Bold Metro Tunnel compensation bid

By Shane Scanlan

In an apparent audacious bid to boost compensation, the owners of a Swanston St property earmarked for compulsory acquisition have applied for permission to add seven storeys.

The owners of the KFC building at 27-29 Swanston St in October lodged a planning application with the City of Melbourne for 14 apartments above the three-storey building.

The Melbourne Metro Rail Authority (MMRA) in October 2015 made it known that the building was among those it was looking to acquire to build the CBD South Station.

The planning application comprises little more than architectural drawings, with the council still seeking essential details before it can properly assess the bid.

The council has advised the owners to speak with the MMRA.  It originally said the bid would lapse if the missing details were not provided by January 24.  It has now granted an extension until mid-April.

The planning application to the City of Melbourne estimates the cost of the planned works at $12 million and it was accompanied by a cheque for $8189.80 from real estate agents Allard Shelton to cover the permit fee.

The owners are seeking council permission to build the extra seven floors, construct two apartments per floor and connect each of them direct into the heritage-protected Nicholas Building, which they also own.

In the process, all south-facing windows in the Nicholas Building would be lost.

The owners are also currently conducting an aggressive Allard Shelton drive to convert month-to-month tenants within the Nicholas Building to long-term leases.

The building is owned by a consortium of four companies, with the planning application being lodged by Myrgo Pty Ltd, a company led by the Cohen family.

Myrgo Pty Ltd directors are: Trevor Cohen, Norman Kotzman, Natalie Kotzman, Heather Cohen, Tania Smorgon and Hannah Cohen.

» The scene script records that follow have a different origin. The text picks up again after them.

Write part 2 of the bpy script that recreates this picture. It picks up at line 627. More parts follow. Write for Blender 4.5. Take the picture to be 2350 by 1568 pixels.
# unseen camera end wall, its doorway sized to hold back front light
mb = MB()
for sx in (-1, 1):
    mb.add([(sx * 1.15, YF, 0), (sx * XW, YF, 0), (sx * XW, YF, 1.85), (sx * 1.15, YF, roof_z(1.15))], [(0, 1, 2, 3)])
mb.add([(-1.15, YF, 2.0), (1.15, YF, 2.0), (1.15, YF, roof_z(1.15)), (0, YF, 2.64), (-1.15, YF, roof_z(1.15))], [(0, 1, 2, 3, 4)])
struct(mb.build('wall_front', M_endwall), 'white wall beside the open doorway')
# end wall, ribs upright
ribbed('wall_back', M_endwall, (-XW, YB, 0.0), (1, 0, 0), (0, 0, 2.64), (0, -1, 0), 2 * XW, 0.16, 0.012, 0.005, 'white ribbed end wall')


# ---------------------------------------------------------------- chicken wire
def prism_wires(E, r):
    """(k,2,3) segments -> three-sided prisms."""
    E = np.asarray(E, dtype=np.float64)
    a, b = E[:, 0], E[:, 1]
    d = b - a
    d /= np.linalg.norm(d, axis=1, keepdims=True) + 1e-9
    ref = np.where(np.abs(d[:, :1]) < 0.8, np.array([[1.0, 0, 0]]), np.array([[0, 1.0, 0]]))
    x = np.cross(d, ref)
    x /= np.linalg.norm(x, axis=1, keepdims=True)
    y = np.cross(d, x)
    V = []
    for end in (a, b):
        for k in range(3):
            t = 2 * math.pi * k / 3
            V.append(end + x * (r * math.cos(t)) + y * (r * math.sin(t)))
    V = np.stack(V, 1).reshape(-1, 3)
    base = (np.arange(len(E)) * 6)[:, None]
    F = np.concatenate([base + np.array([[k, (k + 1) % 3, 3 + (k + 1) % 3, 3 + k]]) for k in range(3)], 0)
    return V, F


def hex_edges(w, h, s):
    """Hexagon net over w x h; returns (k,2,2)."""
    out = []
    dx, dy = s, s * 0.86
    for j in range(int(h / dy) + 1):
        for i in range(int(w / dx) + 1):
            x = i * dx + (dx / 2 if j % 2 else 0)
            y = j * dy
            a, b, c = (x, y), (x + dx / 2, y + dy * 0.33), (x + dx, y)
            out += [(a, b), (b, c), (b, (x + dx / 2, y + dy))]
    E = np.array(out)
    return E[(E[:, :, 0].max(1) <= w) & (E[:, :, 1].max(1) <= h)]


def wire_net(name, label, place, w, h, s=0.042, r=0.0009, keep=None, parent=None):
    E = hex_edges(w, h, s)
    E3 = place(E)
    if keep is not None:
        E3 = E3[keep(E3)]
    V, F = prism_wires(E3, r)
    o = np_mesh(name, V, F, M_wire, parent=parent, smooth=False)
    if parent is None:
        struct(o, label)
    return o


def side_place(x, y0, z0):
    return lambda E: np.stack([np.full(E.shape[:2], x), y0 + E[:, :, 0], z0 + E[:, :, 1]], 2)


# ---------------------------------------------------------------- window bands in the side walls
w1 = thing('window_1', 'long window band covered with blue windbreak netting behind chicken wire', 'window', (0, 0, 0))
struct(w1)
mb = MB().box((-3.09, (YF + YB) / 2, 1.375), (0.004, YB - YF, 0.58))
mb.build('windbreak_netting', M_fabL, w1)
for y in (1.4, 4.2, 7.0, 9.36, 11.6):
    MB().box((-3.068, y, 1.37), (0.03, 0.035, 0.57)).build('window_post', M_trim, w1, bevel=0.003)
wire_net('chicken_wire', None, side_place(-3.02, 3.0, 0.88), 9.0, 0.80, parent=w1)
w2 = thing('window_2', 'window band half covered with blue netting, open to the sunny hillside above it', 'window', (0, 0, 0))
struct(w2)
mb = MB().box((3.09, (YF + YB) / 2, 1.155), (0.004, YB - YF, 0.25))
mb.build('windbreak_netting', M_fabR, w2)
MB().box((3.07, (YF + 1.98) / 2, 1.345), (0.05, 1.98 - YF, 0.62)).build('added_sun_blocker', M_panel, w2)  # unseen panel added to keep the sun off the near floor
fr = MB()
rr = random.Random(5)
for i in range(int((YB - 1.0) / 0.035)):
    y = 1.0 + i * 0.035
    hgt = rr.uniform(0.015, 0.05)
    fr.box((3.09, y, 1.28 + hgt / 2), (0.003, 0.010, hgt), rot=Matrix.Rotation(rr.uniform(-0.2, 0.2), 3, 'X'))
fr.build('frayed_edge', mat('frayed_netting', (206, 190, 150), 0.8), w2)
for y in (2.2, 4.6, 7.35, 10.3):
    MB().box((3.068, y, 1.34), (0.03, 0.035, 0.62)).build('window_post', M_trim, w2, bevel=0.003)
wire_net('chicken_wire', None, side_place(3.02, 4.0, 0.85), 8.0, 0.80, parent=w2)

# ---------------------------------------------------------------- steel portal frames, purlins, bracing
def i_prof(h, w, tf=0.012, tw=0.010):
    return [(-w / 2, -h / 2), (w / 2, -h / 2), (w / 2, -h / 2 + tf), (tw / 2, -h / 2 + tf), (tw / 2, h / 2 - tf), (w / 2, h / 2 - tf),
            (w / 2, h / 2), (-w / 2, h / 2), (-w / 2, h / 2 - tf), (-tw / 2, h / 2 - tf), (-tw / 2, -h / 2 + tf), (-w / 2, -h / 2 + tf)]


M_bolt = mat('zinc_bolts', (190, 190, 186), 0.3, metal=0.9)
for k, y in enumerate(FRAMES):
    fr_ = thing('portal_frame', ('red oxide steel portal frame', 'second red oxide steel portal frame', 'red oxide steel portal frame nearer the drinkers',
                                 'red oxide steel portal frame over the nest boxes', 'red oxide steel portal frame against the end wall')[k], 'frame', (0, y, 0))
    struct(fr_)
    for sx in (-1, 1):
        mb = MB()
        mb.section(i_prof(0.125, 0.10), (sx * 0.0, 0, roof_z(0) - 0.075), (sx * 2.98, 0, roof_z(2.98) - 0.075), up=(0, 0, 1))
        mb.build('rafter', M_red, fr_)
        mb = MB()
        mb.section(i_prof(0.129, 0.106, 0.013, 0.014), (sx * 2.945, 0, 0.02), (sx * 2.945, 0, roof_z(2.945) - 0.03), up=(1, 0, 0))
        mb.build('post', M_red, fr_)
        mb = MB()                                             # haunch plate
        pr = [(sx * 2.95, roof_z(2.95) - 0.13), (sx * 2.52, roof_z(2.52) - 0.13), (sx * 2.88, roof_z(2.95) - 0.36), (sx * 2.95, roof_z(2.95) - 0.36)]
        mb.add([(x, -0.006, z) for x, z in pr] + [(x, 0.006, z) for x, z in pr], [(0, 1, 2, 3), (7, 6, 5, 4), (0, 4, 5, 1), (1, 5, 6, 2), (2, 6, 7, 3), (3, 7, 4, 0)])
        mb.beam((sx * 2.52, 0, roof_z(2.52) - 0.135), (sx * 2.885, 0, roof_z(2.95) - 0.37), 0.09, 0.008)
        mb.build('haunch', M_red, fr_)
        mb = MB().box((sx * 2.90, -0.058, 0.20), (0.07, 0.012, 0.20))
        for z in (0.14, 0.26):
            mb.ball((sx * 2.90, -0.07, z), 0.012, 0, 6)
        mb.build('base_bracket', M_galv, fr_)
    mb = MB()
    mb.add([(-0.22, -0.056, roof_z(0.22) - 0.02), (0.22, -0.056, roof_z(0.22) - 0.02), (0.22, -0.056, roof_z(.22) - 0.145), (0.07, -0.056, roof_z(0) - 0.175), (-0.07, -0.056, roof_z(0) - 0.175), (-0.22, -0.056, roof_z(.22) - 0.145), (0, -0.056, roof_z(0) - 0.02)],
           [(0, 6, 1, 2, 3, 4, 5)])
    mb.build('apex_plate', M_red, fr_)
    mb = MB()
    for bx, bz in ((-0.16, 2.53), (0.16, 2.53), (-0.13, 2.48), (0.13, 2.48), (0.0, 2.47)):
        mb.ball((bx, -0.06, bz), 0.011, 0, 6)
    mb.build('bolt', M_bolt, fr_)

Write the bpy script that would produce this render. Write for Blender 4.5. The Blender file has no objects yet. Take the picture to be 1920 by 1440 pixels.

The Cohens in 2014 bought the Block Arcade and soon lost many long-term tenants after a regime of Allard Shelton-led rent increases.

The other companies in the consortium are: Dymbro Nominees Pty Ltd, Adele Pty Ltd and Lynnlea Nominees Pty Ltd.  Directorships include: Robert Davis, Myrna Goldsmith, Rohan Davis, Yvonne Fink, Bruce Davis, Rosalie Silverstein, Delysia Pahoff, Neville Southwick, Marilyn Faiman, Lea Woolf and Rose Samuel.

Myrgo Pty Ltd declined to answer CBD News’s questioning of its motivation behind the planning application.

The three-story 27-29 Swanston St is known as the Nicholas Building’s annexe and shares a basement.  Melbourne Heritage Action argued last year to the planning panel assessing the environmental impacts of the Metro Tunnel project that it should be spared because of its architecturally distinctive design and association with architect Harry Norris.

The Nicholas Building itself also argued for the retention of the annexe, saying this would protect the Nicholas Building’s south-facing windows, as well as maintain its commercial viability.

In its November 21 report, the planning panel agreed, saying: “The committee agrees that it would be preferable to retain 27-29 Swanston St above basement level because of its design and relationship with the Nicholas Building.”

Allard Shelton was registered to make a submission to the planning panel but failed to do so.

The MMRA on February 3 sent formal notices of “intention to acquire” to the owners of six buildings in CBD South (including 27-29 Swanston St) and a further six around CBD North. The authority has said it intends to own most of the properties by the end of this year.

Under the Land Acquisition and Compensation Act 1986, compensation is based on the value of properties at the time of acquisition.  In an information sheet prepared by the MMRA in 2015, the authority said: “Compensation recognises the value of improvements and renovations that add value to your property.”

Owners and representatives of some other affected CBD South property owners argued against compulsory acquisition.

Owners of the Commonwealth Bank building and McDonalds objected to compulsory acquisition.  CBA building owner Oscard Pty Ltd suggested it could be offered to the MMRA through a licence for temporary operation then redeveloped into a 9-10 storey tower after the station was completed.

Similarly McDonalds wanted to retain its store and provide strata access below ground. Michelle Blackburn for McDonalds Australia told the hearing that the store was a family-run business and the most profitable McDonalds in the CBD.

Young & Jackson’s, which is adjacent to the site but excluded from the project area, made a submission about access and the delivery of kegs.

Ms Michelle Quigley for the MMRA rejected submissions by McDonalds and the CBA building in Swanston St against being compulsorily acquired.